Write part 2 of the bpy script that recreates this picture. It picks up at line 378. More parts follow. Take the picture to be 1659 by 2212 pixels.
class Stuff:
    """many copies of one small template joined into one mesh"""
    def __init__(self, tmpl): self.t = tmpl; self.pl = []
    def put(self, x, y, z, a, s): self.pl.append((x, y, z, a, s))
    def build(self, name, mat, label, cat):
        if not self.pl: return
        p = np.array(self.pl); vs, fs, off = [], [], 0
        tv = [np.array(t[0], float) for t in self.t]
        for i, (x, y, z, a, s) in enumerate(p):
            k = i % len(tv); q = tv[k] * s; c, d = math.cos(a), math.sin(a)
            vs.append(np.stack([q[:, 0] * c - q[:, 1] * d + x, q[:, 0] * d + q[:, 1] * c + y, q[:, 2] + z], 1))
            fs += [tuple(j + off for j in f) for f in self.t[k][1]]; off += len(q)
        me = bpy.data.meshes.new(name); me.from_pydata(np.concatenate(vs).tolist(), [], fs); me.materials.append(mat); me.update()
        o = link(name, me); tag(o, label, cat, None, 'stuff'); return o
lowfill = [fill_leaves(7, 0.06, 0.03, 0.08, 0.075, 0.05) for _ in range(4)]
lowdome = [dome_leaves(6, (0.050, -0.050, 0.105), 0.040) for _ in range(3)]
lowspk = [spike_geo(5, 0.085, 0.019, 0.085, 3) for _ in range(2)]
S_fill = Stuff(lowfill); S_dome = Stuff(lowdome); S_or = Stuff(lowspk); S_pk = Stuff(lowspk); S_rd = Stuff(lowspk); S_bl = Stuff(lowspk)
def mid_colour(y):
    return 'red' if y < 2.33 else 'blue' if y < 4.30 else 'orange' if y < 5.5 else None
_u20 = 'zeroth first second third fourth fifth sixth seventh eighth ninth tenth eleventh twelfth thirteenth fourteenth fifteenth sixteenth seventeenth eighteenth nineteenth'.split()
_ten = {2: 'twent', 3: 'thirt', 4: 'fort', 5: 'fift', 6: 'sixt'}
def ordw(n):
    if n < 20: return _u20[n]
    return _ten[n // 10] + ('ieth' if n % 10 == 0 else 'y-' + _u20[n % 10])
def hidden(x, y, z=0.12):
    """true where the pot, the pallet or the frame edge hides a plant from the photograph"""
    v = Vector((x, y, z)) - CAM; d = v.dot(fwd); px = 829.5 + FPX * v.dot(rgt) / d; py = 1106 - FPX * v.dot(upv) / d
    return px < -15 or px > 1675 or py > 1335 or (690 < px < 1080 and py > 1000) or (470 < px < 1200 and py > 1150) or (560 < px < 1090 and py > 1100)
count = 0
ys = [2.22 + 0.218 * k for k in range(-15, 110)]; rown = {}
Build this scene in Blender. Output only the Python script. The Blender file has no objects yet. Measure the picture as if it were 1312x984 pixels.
________________
SHORT EXERCISE
Reproduce the material above exactly; please quote every line of it.

SOLUTION TO THIS EXERCISE
Write part 2 of the bpy script that recreates this picture. It picks up at line 378. More parts follow. Take the picture to be 1659 by 2212 pixels.
class Stuff:
    """many copies of one small template joined into one mesh"""
    def __init__(self, tmpl): self.t = tmpl; self.pl = []
    def put(self, x, y, z, a, s): self.pl.append((x, y, z, a, s))
    def build(self, name, mat, label, cat):
        if not self.pl: return
        p = np.array(self.pl); vs, fs, off = [], [], 0
        tv = [np.array(t[0], float) for t in self.t]
        for i, (x, y, z, a, s) in enumerate(p):
            k = i % len(tv); q = tv[k] * s; c, d = math.cos(a), math.sin(a)
            vs.append(np.stack([q[:, 0] * c - q[:, 1] * d + x, q[:, 0] * d + q[:, 1] * c + y, q[:, 2] + z], 1))
            fs += [tuple(j + off for j in f) for f in self.t[k][1]]; off += len(q)
        me = bpy.data.meshes.new(name); me.from_pydata(np.concatenate(vs).tolist(), [], fs); me.materials.append(mat); me.update()
        o = link(name, me); tag(o, label, cat, None, 'stuff'); return o
lowfill = [fill_leaves(7, 0.06, 0.03, 0.08, 0.075, 0.05) for _ in range(4)]
lowdome = [dome_leaves(6, (0.050, -0.050, 0.105), 0.040) for _ in range(3)]
lowspk = [spike_geo(5, 0.085, 0.019, 0.085, 3) for _ in range(2)]
S_fill = Stuff(lowfill); S_dome = Stuff(lowdome); S_or = Stuff(lowspk); S_pk = Stuff(lowspk); S_rd = Stuff(lowspk); S_bl = Stuff(lowspk)
def mid_colour(y):
    return 'red' if y < 2.33 else 'blue' if y < 4.30 else 'orange' if y < 5.5 else None
_u20 = 'zeroth first second third fourth fifth sixth seventh eighth ninth tenth eleventh twelfth thirteenth fourteenth fifteenth sixteenth seventeenth eighteenth nineteenth'.split()
_ten = {2: 'twent', 3: 'thirt', 4: 'fort', 5: 'fift', 6: 'sixt'}
def ordw(n):
    if n < 20: return _u20[n]
    return _ten[n // 10] + ('ieth' if n % 10 == 0 else 'y-' + _u20[n % 10])
def hidden(x, y, z=0.12):
    """true where the pot, the pallet or the frame edge hides a plant from the photograph"""
    v = Vector((x, y, z)) - CAM; d = v.dot(fwd); px = 829.5 + FPX * v.dot(rgt) / d; py = 1106 - FPX * v.dot(upv) / d
    return px < -15 or px > 1675 or py > 1335 or (690 < px < 1080 and py > 1000) or (470 < px < 1200 and py > 1150) or (560 < px < 1090 and py > 1100)
count = 0
ys = [2.22 + 0.218 * k for k in range(-15, 110)]; rown = {}
Build this scene in Blender. Output only the Python script. The Blender file has no objects yet. Measure the picture as if it were 1312x984 pixels.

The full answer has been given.